Several hundred Jews in Istanbul participated in what is said to have been the city’s first public lighting of Hanukkah candles in decades.

The ceremony took place on Sunday evening in Ortakoy, a neighborhood on the European banks of the Bosporus Straits. Leading the celebration was Isaac Ibrahimzadeh, the president of the Jewish Community of Turkey, who focused his speech on the reopening in March with government funding of an ancient synagogue in the northwestern city of Edirne.

“We have experienced a turning point in Edirne, where we are living a miracle,” he was quoted as saying by the online edition of the Turkish Jewish weekly Salom.
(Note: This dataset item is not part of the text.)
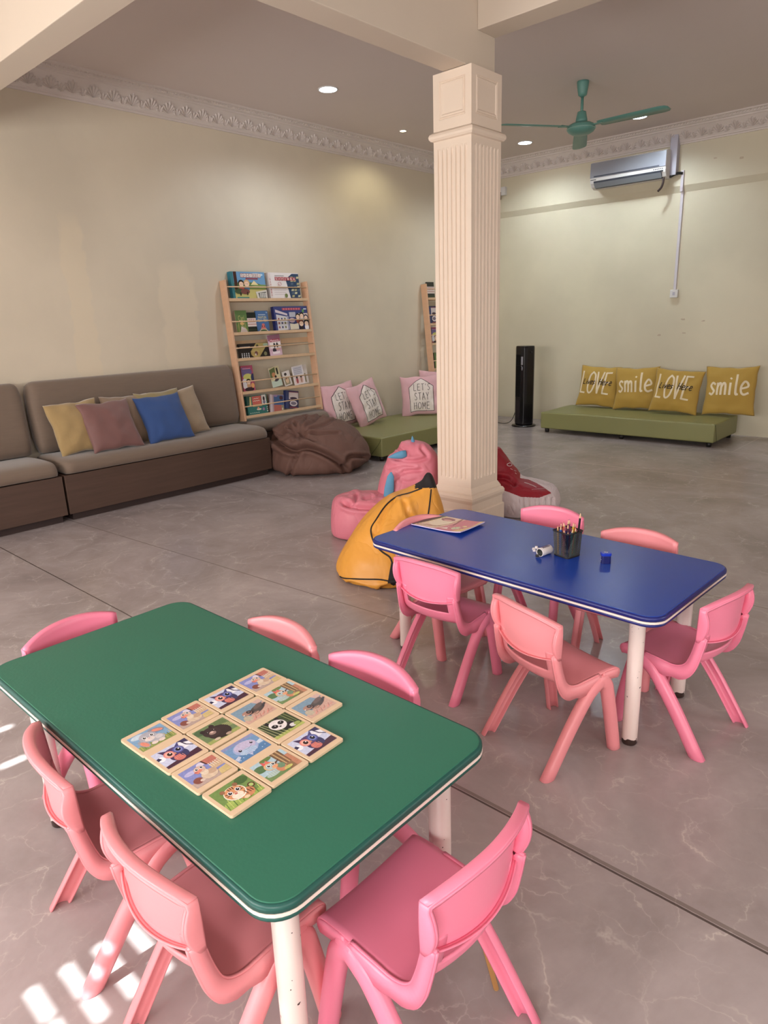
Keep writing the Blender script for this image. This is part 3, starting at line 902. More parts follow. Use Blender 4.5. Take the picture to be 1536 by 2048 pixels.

The weekly also reported the lighting ceremony was the first in recent history.

Turkish Jews, who were targeted in several deadly terrorist attacks in 2003, are considered under threat from Islamists. About 20,000 Jews live in Turkey.

The community’s activities take place under heavy guard, which is also present around all its synagogues and institutions, including the offices of Salom. In recent years, prominent figures from the community have begun to publicly criticize President Recep Tayyip Erdogan for what they call his party’s use of anti-Semitic and anti-Israeli speech for political purposes.

The initiative to hold a public lighting of candles on Hanukkah grew out of an online survey that the Turkish Jewish journalist Ivo Molinas started on Twitter, Salom reported.

Of the thousands of people who participated, 40 percent said such an event would be a good idea, while 19 percent it was not possible and another 17 percent said it would be “meaningless.”